In 2025, video dominates the web. According to a recent report, video is projected to account for roughly 82% of all internet traffic, a clear sign of just how central video has become in our digital lives.

 

This isn’t new, but the implications for how we communicate inside organizations are still catching up. While most leaders think they use video intentionally, many still underestimate its power.

 

Video isn’t a tactic – it’s psychological infrastructure. Humans retain visual information several times more effectively than text alone. We swipe away emails, skim newsletters, and snooze alerts, yet somehow never complain about “too many videos.”

 

Video isn’t the future of communication; it’s the dominant language of the present.

 

Here’s what leaders need to know to leverage it well. 
 

1. Quality is non-negotiable, but it’s more accessible than ever

That old triangle – good, fast, cheap: pick two – no longer holds.


Many of the hallmarks of high-quality video production, once considered flashy, are now remarkably accessible. Smartphones shoot in 4K, and an inexpensive lavalier microphone will cover most audio needs. This democratization of tools means a strong video does not require a large crew or a long production calendar. It can be fast, nimble, and responsive.

 

Audiences already know this. They see crisp, quick-turn videos everywhere they look, from a TikTok creator sharing career advice to a chef posting a recipe walkthrough. They understand instinctively that production value and cost are no longer linked.

 

This means the real challenge isn’t technical, it’s emotional. What resonates today is authenticity. People are used to informal, personal content, and they trust it. A well-framed iPhone message can land more powerfully than a polished broadcast studio piece.

While the tools are democratized, the craft is not. Great content still requires intention: it’s easy to record, but making it truly effective – shaping the narrative, designing the right questions, threading the emotional arc, and guiding leaders to show up at their best – is what sets a message apart.

The bottom line? Great video isn’t aspirational. It is expected. High-quality visuals no longer signal “expensive.” They signal “we cared enough to get this right.”


2. Video isn’t just another channel. It is a different cognitive experience

Attention isn’t fragmented anymore – it’s pulverized.

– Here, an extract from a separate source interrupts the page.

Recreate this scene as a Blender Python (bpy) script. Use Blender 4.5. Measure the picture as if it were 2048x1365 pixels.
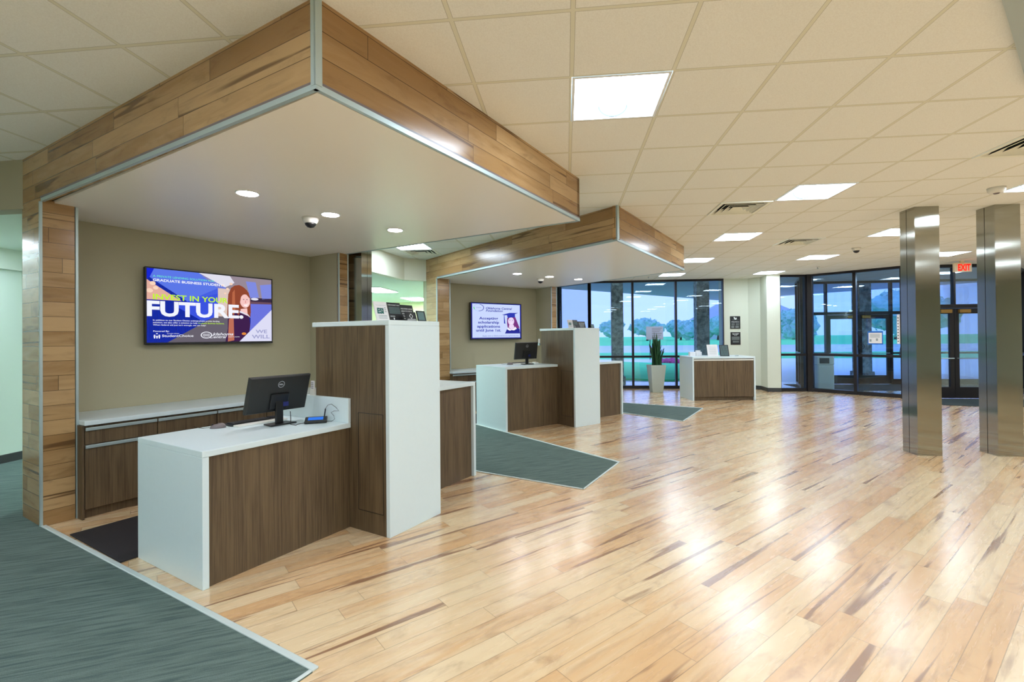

Between inboxes, notifications, collaboration platforms, meetings, and AI assistants reminding us of tasks we forgot we assigned, attention has become the most finite resource in business.

 

If you have an important message to deliver, does it belong in an email that takes five minutes to read and may only be skimmed? Or in a two-minute video that conveys tone, clarity, and intent more precisely?

 

The answer should be obvious. Video is less time-consuming for your audience, and it gives you greater control over the message. 

 

Live sessions still matter. Town halls, milestone announcements, and leadership Q&As have their place, but they require larger time and scheduling investment. Video, on the other hand, scales. It travels. It lands. Especially asynchronous video, which surged during the remote-work era and didn’t fade when offices reopened; it evolved.

 

For most messages that need to be understood, rather than simply transmitted, video is your smartest channel.

3. Video is part of your job

Leaders know their personal brands are built the same way organizations build theirs: over time, through repeated touchpoints. They rehearse major pitches and keynote speeches for days. Employee communication, especially video, deserves the same discipline.


Being on camera requires clarity, warmth, presence, eye contact with the lens, emotional range, and endurance across multiple takes. It is demanding work – and no longer optional. In a hybrid, global, distracted working world, video is often the closest proxy for being physically in the room. That means leaders must make time to get it right.

 

Those who embrace video build trust and presence. Those who avoid it fade from view.
 

Cutting through the noise and making it land

Video has never been more essential, and it has never been easier to produce. But producing is not the same as connecting. What moves people isn’t the camera; it’s the story, the strategy, the emotional intelligence, and the craft behind the scenes.

Whether it’s a self-shot message answering employee questions or an edited opener for your next town hall, video is the only medium that delivers emotional resonance at scale. And in an era where leadership is as much authentic performance as direction, one truth stands firm: If you want to be heard, don’t send more words – hit record.

Citations:

The LEGO Group. (2019, July 16). LEGO Group kicks off global program to inspire the next generation of space explorers as NASA celebrates 50 years of moon landing. PR Newswire.
Video Marketing Statistics and Trends in 2025.” Teleprompter.com, 2025.